With these complex and on-going challenges facing members, it could be easy to forget the innovative and high-quality projects that are being completed every day. Speaking to Decker, she was keen to reinforce the message that using precast prefabricated components produced in factory-controlled environments deliver resilient, durable, low maintenance and beautiful structures. Fern Hollow Bridge in Pittsburgh is a prime example. This three-span replacement bridge that sits almost 100 feet above ground consists of 21 Prestressed Concrete Bulb Tee Beams, each one an impressive 155 ft long, weighing over 100 tons. With conventional methods, replacing a bridge this size would’ve taken about three to four years, plus for planning the bridge, choosing its design, obtaining approval, installing an abutment, and cleaning the site. With precast concrete construction? Fern Hollow Bridge in Frick Park was completed in under a year. “This is extremely, extremely fast. On a normal bridge project, we probably would’ve been about year three before we reached this point,” said Cheryl Moon-Sirianni, District Executive at Pennsylvania Department of Transportation (PennDOT). As Decker explains, this project was incredibly challenging. As the bridge had collapsed, there was a need to move decisively and navigate a complex landscape. “The collapse of Fern Hollow Bridge begged the need for an emergency acquisition system. The project team was stacked with both public and private players who worked intensely to meet unprecedented construction rates, delivering the bridge beams just six months after the initial collapse. It’s incredible for a bridge project of this magnitude to move so quickly and open in less than a year, and it’s all thanks to close collaboration and a push to meet this community’s urgent need.”

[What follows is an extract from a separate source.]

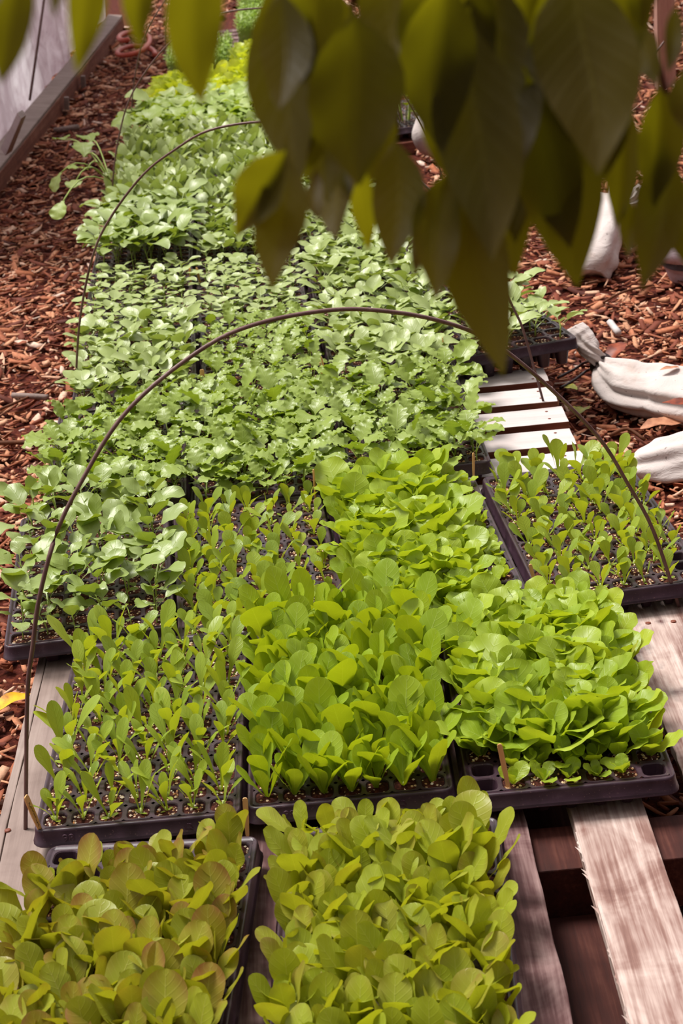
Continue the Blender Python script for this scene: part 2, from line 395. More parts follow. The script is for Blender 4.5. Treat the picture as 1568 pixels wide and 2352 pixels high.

 John and Joan Mullen Center for the Performing Arts project completed by PCI members
John and Joan Mullen Center for the Performing Arts at Villanova University

Another example of the quality work being completed by PCI Mid-Atlantic members was the John and Joan Mullen Center for the Performing Arts at Villanova University. Villanova University wanted to maintain the Gothic revival architecture found throughout the 175-year-old campus in the design of their new performing arts center. Additionally, they aimed to achieve LEED Silver with notable inclusions such as reflective roofing, a green roof over the main proscenium theater, recyclable materials, low-emitting finishes, and an energy-efficient HVAC system. “The client and design team utilized architectural precast concrete due to construction cost savings and better lead time of the exterior wall related to a traditional stone façade construction. This was based on the rigorous construction schedule reviewing lessons learned from a traditional stone veneer project being constructed at the same time across the street. The John and Joan Mullen Center for the Performing Arts at Villanova University was completed as a $50 million, three-story, 85,000-square-foot structure that houses a full-size theater and various arts-related classrooms.”

With a rich history and an ever-growing awareness of its benefits, Precast Concrete is becoming the best choice on projects that require strength, efficiency, accelerated construction and additional sustainability. For Decker and those at PCI Mid-Atlantic, the future will be one of continued support, education, and advocacy. As she explains, this will benefit members both today, and long into the future. “We need more visibility at high schools to let guidance counselors know about our industry for those students that don’t want to pursue a college education. A recruitment path for our members in their local communities. Our goal is to create a strong precast community that is inclusive of all our diverse stakeholders. When we come together, we want to learn, innovate, and advance all while celebrating what precast and prestressed concrete has to offer.”